Я уже знала «о’кей» и решила, что остальное выучу быстро.
— А у американских детей есть деревянные пеналы с тряпочкой для перьев?
— Может, и есть.
Я почувствовала, что отца, занятого составлением списка покупок, начинают раздражать мои вопросы. Лучше было его не трогать.

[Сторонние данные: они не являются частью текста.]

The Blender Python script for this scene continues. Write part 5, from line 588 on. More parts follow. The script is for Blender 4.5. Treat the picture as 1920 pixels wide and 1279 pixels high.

Пока моя мать была в Лондоне на премьере «Марокко», у меня заболел щенок. Отец повез его к доктору. Вернулся один и сказал мне, что щенок умер и «что это даже к лучшему, потому что, оказывается, он родился с опухолью в нижней части кишечника и умер бы так или иначе». Отец был так же точен в своем отчете, как когда объяснял про свои колбы с человеческими органами. Он потрепал меня по плечу, сказал, чтобы я не переживала, и пошел отменять забронированное для собаки место в багаже мисс Дитрих на пароходе «Бремен». Я могла поплакаться только Тами. Она никогда не храбрилась, не скрывала своих чувств, не притворялась. Я рассказала ей про свою печаль, и она обняла меня и успокоила без риторических фраз.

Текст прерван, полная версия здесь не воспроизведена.